Why Are There No Coast Guard Rules That Mandate Massive Cargo Ships Operate Under Tug Control in Ports?

The Bridge Did Not “Collapse” –  It Was Knocked Down

I know nothing about shipping or Coast Guard vessel safety.

But my first reaction to learning of the Baltimore Harbor crash that took out the Francis Scott Key bridge serving I-695 was related to safety regulation, despite attempts by the Biden White House to seed diversionary “terrorism” stories (with the typical denials of any evidence of terrorism “at this time” – kind of like “When did you stop beating your wife” tactics).

I did some initial research and came across a commercial shipping expert, who posted video and analysis of the accident that NY Times and mainstream media have not. watch it here.

In the analysis, he noted that the ship had lost power – twice – just prior to the crash and may have lost propulsion and rudder control.

The vessel is in the outbound channel, but it is not operating under tug boat control.

She would not have tugs on her – as she would have had tugs on to take her off the docks … but not when she was underway and had propulsion.

So, my question is: why don’t Coast Guard regulations mandate that cargo ships operate under tug control until fully and safely out of port?

These are massively large and difficult vessels to navigate, especially in tight situations like under bridges and in ports.
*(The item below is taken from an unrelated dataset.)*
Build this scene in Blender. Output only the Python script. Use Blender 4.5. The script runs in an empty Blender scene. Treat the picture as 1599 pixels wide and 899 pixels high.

With such catastrophic accidents possible, it seems like common sense to mandate that safety requirement.

That question must be examined – and not buried in the investigation or obfuscated with all sorts of diversions like terror threats – but by media right now.

[Update: I also read that there is a Liability limitation law that limits liability to the value of the cargo ship. This accident will costs many billions of dollars in damages, so we have another huge corporate bailout on our hands.